Heavy metals uptake from aqueous solutions and industrial wastewaters by humic acid-immobilized polymer/bentonite composite: Kinetics and equilibrium modeling

• Published in: Chemical engineering journal (Lausanne, Switzerland : 1996) Vol. 156; no. 1; pp. 146 - 156
• Main Authors: Anirudhan, T.S., Suchithra, P.S.
• Format: Journal Article
• Language: English
• Published: Oxford Elsevier B.V 2010; Elsevier
• Subjects: Adsorbents; Adsorption; Applied sciences; Aqueous solutions; Bentonite; Chemical engineering; Exact sciences and technology; General purification processes; Heavy metal ion; Humic acid; Ion exchange; Mathematical models; Metal ions; Pollution; Polymer/clay composite; Regeneration; Waste water; Wastewater; Wastewaters; Water treatment and pollution; Regeneration; Adsorption; Wastewater; Humic acid; Polymer/clay composite; Heavy metal ion; Second order; Organic matter; Adsorption isotherm; Adsorption capacity; Metal ion; Modeling; Composite material; Waste water; Batchwise; pH; Ion exchange; Complexation; Uptake; Langmuir isotherm; Heavy metal; Industrial waste water; Ionic strength; Kinetics; Aqueous solution
• ISSN: 1385-8947; 1873-3212
• DOI: 10.1016/j.cej.2009.10.011

This study explored the feasibility of utilizing a novel adsorbent, humic acid-immobilized-amine-modified polyacrylamide/bentonite composite (HA-Am-PAA-B) for the adsorption of Cu(II), Zn(II) and Co(II) ions from aqueous solutions.
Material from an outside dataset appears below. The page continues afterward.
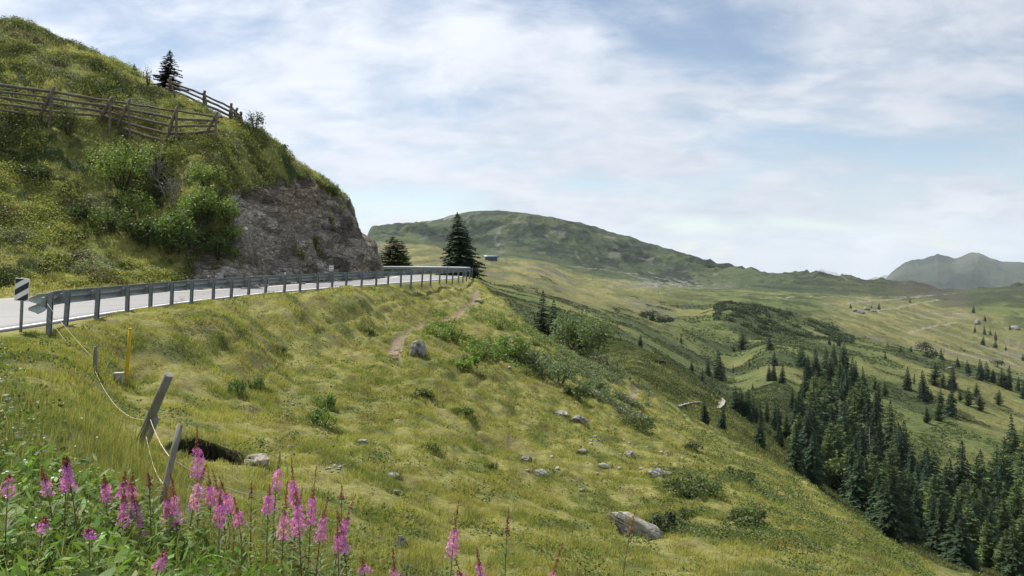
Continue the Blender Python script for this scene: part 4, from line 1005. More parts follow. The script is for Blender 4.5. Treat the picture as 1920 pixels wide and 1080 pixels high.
tree_kind('s2', 10, 2.6, 24, 11, 4, 23, SPR, droop=.30, low=.0, ragged=.35)
tree_kind('s3', 10, 2.0, 26, 11, 4, 24, SPL, droop=.36, low=.03, ragged=.3)
tree_kind('s4', 10, 1.5, 24, 9, 4, 25, SPR, droop=.42, low=.06, ragged=.5, airy=.15)
tree_kind('l0', 10, 2.3, 24, 11, 4, 31, LAR, droop=.05, low=.06, ragged=.45, airy=.12, up=.22, power=.7)
tree_kind('l1', 10, 2.8, 22, 11, 4, 32, (.05, .076, .026), droop=.0, low=.05, ragged=.5, airy=.15, up=.2, power=.6)
tree_kind('full', 10, 3.6, 26, 15, 5, 35, (.055, .085, .03), droop=.05, low=.02, ragged=.4, airy=.05, up=.1, power=.45)
tree_kind('l2', 10, 2.0, 26, 10, 4, 33, (.07, .098, .028), droop=.1, low=.04, ragged=.4, airy=.15, up=.15)
def tree(key, loc, h, label, group=None, wide=1.0, name='spruce_tree', rz=None):
    tk, cr, H0 = TREE_MESH[key]; s = h / H0
    o = empty(name, loc); o.rotation_euler = (R(random.uniform(-3.5, 3.5)), R(random.uniform(-3.5, 3.5)), random.uniform(0, 6.28) if rz is None else rz); o.scale = (s * wide, s * wide, s)
    tag(o, label, 'tree', group); link('trunk', tk, None, o); link('crown', cr, None, o); return o
def tree_px(key, px, by, hp, label, group=None, d=None, wide=1.0, name='spruce_tree', dz=0):
    dd = d or hit(px, by); X = (px - CX) / F * dd; zg = gz(X, dd)
    top = EYE - (by - hp - HZ) / F * dd
    return tree(key, Vector((X, dd, zg - .05 + dz)), max(top - zg, .5), label, group, wide, name)
# by the road and on the near slopes
tree_px('near0', 864, 521, 124, 'tall dark spruce standing alone just past the far end of the guardrail', d=71, wide=1.12)
tree_px('full', 733, 508, 66, 'fuller taller larch on the far side of the road bend beside its twin', d=80, wide=1.05, name='larch_tree')
tree_px('full', 754, 508, 58, 'shorter larch leaning against the taller larch behind the road bend', d=81, wide=.8, name='larch_tree')
tree_px('near1', 312, 178, 86, 'dark ragged spruce on the hill skyline behind the upper snow fence', d=50.5, wide=1.45)
tree_px('near1', 252, 150, 32, 'small bushy dark spruce on the skyline left of the ragged skyline spruce', d=49.8, wide=1.5)
tree_px('near1', 1014, 613, 70, 'dark slim spruce at the edge of the grazed slope beside the grey willow bush', d=58, wide=.8)
tree_px('s2', 1034, 610, 50, 'shorter spruce tucked against the slim spruce by the grey willow bush', d=58.6, wide=.9)
tree_px('s2', 1158, 703, 26, 'tiny dark spruce beside the bare earth patch on the slope edge', d=62)
tree_px('s4', 1138, 692, 24, 'tiny spindly spruce below the willow bush among pink flower stems', d=60)
ONE = [
 ('s2',1200,650,24,'small dark spruce alone on the heath above the white boulder patch'),('s1',1277,641,14,'very small spruce alone on the pale heath near the middle of the valley'),
 ('s1',1163,642,11,'speck of a spruce on the heath just right of the willow bush top'),
 ('s0',1328,706,34,'narrow spruce touching the left side of the big twin spruce on the heath'),('s2',1347,712,57,'largest spruce on the heath, a broad twin-topped dark tree'),
 ('s0',1297,695,20,'small spruce left of the broad twin-topped spruce'),('s4',1375,702,20,'thin small spruce right of the broad twin-topped spruce'),
 ('l1',1391,656,38,'tall bare-stemmed larch with a tufted top on the dry saddle'),('s2',1444,659,33,'neat dark conical spruce standing alone on the round knoll'),
 ('s1',1376,659,14,'tiny spruce at the foot of the bare-stemmed larch'),('s4',1405,688,17,'tiny thin spruce in the dry gully below the knoll'),('s0',1421,694,10,'speck of a spruce in the dry gully right of the thin one'),
 ('s0',1223,601,22,'dark little spruce at the top of the hedge-like shrub line'),
 ('s2',1452,684,26,'small spruce topping the gully cluster below the knoll'),('s0',1443,713,30,'left spruce of the gully cluster below the knoll'),('s1',1451,714,38,'middle spruce of the gully cluster below the knoll'),('s1',1466,720,40,'slim right spruce of the gully cluster below the knoll'),
 ('s1',1498,687,34,'left stem of the spruce clump on the face of the round knoll'),('s2',1506,686,36,'broad spruce of the clump on the face of the round knoll'),
 ('s0',1573,648,18,'small spruce on the right shoulder of the round knoll'),('s2',1555,645,13,'low dark spruce bush on the right shoulder of the round knoll'),
 ('s4',1660,674,21,'single slim spruce near the ridge above the wooded slope'),
 ('s2',1689,660,13,'low spruce on the ridge left of the two other ridge specks'),('s2',1708,661,13,'low broad spruce on the ridge next to the round ridge bush'),
 ('s2',1765,674,22,'dark spruce on the ridge right of the round ridge bush'),('s0',1796,690,22,'spruce on the ridge beside the pale boardwalk end'),
 ('s0',1322,798,52,'dark full spruce at the end of the curved boardwalk, left one of a pair'),('s0',1353,808,48,'dark full spruce right of the curved boardwalk, right one of a pair'),('s0',1425,841,62,'lone dark spruce in the sunlit gully below the boardwalk pair'),
 ('s4',1316,716,27,'thin dark spruce beside the small pale hut roof on the heath'),('s1',1349,744,16,'tiny spruce just above the curved boardwalk end'),('s1',1411,731,14,'tiny lone spruce on the heath above the dark left tree group'),
 ('s0',1825,588,16,'round dark spruce on the shaded far-right hill'),('s1',1706,569,11,'speck of a spruce on the far heather slope'),('s2',1595,580,12,'left speck of a spruce above the far rock pile'),('s0',1648,581,14,'larger speck of a spruce right of the far rock pile'),('s1',1634,580,9,'smallest speck of a spruce right of the far rock pile'),
 ('s0',1894,619,11,'small spruce beside pale rocks on the far-right hillside'),('s0',1847,604,14,'small spruce above the pale rock on the far-right hillside'),
 ('s1',1828,623,14,'left spruce under the pale rock on the far-right hillside'),('s1',1846,627,16,'second spruce under the pale rock on the far-right hillside'),('s1',1857,629,14,'third spruce under the pale rock on the far-right hillside'),('s1',1867,637,17,'lowest right spruce under the pale rock on the far-right hillside'),
 ('s2',1843,648,19,'broad dark spruce low on the far-right hillside, left of two'),('s2',1866,654,19,'broad dark spruce low on the far-right hillside, right of two'),('s1',1886,658,12,'small spruce furthest down the far-right hillside'),('s0',1918,676,14,'little spruce at the right picture edge beside the pale pasture'),
]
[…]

The FTIR and XRD analyses were done to characterize the adsorbent material. The effects of pH, contact time, initial adsorbate concentration, ionic strength and adsorbent dose on adsorption of metal ions were investigated using batch adsorption experiments. The optimum pH for Cu(II), Zn(II) and Co(II) adsorption was observed at 5.0, 9.0 and 8.0, respectively. The mechanism for the removal of metal ions by HA-Am-PAA-B was based on ion exchange and complexation reactions. Metal removal by HA-Am-PAA-B followed a pseudo-second-order kinetics and equilibrium was achieved within 120 min. The suitability of Langmuir, Freundlich and Dubinin-Radushkevich adsorption models to the equilibrium data was investigated. The adsorption was well described by the Langmuir isotherm model. The maximum monolayer adsorption capacity was 106.2, 96.1 and 52.9 mg g −1 for Cu(II), Zn(II) and Co(II) ions, respectively, at 30 °C. The efficiency of HA-Am-PAA-B in removing metal ions from different industry wastewaters was tested. Adsorbed metal ions were desorbed effectively (97.7 for Cu(II), 98.5 for Zn(II) and 99.2% for Co(II)) by 0.1 M HCl. The reusability of the HA-Am-PAA-B for several cycles was also demonstrated.